• _The task_
Search the material below for the string "scene" and list each line that holds it.

• _Dataset section_
________
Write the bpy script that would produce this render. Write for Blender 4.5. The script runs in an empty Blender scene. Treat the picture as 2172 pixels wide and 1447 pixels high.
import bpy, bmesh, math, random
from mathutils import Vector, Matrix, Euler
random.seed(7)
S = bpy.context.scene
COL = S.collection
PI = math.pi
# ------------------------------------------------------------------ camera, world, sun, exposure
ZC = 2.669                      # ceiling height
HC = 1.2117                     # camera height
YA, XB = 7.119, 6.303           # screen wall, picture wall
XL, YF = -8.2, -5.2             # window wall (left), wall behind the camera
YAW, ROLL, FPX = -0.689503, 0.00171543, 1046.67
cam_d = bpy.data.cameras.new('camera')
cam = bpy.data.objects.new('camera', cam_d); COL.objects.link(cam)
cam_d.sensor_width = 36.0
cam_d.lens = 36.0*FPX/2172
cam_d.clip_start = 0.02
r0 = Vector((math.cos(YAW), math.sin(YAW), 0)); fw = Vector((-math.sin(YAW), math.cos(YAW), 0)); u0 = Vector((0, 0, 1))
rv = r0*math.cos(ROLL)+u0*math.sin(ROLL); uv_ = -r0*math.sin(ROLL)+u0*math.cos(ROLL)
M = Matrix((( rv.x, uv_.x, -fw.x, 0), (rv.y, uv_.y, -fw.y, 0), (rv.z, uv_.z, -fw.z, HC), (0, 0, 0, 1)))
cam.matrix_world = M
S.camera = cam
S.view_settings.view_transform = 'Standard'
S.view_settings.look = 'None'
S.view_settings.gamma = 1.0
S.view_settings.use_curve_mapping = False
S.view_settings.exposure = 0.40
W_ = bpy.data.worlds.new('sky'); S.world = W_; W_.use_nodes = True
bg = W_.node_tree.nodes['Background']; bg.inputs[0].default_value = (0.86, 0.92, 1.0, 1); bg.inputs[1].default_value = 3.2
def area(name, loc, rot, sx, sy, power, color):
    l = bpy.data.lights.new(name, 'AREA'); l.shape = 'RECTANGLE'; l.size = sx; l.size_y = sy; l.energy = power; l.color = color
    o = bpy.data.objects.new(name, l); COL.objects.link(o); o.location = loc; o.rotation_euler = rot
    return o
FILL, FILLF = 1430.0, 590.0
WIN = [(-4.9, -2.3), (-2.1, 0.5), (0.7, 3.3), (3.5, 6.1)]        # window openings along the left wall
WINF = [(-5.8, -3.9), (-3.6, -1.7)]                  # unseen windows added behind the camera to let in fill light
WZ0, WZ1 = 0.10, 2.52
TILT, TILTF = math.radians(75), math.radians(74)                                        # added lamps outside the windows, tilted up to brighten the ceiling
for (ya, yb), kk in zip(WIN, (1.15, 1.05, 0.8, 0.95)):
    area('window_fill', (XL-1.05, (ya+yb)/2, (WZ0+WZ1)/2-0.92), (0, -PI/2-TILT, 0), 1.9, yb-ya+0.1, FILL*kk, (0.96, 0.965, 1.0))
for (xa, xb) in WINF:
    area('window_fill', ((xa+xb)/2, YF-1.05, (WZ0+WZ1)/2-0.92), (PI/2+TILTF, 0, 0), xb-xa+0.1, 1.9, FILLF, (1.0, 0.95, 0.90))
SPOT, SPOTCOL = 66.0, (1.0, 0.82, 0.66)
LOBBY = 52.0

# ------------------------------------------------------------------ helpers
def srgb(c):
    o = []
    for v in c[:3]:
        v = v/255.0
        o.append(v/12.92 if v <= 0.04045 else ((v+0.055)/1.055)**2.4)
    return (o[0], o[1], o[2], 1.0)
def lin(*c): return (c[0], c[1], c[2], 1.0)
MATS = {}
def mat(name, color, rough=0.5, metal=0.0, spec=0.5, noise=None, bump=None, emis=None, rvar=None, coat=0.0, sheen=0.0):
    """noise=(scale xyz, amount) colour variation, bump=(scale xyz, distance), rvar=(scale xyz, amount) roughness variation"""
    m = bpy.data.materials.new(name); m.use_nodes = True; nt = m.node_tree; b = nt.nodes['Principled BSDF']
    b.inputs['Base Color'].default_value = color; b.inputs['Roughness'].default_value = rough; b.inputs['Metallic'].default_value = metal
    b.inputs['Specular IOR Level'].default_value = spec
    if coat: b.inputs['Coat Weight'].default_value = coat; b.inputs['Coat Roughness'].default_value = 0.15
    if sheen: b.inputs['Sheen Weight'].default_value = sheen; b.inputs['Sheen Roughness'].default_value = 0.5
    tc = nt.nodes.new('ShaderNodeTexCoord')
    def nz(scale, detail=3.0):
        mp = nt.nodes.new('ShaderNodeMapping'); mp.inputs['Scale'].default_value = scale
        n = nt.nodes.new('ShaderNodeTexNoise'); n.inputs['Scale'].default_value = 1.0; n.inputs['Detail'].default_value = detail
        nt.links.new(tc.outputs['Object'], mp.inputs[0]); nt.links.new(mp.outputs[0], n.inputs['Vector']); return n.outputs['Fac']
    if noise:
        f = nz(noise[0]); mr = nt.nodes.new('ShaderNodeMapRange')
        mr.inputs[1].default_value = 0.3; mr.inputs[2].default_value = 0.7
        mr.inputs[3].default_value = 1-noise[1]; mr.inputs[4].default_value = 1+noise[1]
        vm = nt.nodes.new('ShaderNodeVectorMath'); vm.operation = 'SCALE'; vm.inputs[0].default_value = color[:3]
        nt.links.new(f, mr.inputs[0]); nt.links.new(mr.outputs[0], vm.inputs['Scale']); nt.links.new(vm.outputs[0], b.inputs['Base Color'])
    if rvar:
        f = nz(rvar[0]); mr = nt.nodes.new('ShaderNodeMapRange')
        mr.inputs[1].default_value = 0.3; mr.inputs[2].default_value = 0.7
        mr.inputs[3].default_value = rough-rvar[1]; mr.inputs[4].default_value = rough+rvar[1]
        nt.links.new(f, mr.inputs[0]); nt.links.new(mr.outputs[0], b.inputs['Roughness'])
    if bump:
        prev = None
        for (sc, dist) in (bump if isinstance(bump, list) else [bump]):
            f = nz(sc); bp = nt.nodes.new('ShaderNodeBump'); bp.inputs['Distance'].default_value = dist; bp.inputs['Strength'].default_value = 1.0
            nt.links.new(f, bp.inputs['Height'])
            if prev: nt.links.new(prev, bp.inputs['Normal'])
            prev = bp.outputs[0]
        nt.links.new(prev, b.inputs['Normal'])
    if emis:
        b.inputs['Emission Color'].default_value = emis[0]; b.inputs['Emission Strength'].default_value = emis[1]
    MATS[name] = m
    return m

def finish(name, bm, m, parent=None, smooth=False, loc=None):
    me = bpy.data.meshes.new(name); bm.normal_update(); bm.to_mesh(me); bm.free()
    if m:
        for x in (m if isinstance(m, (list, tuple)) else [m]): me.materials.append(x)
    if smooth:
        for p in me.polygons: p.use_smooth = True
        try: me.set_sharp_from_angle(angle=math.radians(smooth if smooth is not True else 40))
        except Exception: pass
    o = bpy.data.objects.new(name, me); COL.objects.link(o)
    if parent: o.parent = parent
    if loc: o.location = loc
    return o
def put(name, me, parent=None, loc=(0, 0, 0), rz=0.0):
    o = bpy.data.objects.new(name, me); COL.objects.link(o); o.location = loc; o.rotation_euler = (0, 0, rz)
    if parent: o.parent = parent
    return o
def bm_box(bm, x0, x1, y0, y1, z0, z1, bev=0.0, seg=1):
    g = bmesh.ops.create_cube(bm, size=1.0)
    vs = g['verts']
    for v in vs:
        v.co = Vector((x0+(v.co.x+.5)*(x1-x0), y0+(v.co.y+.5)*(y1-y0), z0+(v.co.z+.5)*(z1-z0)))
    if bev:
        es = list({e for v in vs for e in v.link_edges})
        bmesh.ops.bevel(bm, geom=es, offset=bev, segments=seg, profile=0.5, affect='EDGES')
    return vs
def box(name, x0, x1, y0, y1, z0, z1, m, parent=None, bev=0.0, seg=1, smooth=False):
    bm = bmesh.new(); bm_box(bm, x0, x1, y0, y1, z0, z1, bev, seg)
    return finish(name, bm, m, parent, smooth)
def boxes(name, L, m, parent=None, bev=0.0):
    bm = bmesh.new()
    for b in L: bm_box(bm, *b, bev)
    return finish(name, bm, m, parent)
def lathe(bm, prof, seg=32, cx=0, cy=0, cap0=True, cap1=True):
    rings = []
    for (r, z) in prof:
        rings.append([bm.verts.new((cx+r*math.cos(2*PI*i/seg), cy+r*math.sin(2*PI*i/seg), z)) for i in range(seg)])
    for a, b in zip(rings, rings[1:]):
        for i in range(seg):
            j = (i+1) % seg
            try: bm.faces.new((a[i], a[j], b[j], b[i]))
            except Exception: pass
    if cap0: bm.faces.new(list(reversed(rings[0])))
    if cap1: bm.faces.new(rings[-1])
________
• _Solution to this exercise_
Write the bpy script that would produce this render. Write for Blender 4.5. The script runs in an empty Blender scene. Treat the picture as 2172 pixels wide and 1447 pixels high.
S = bpy.context.scene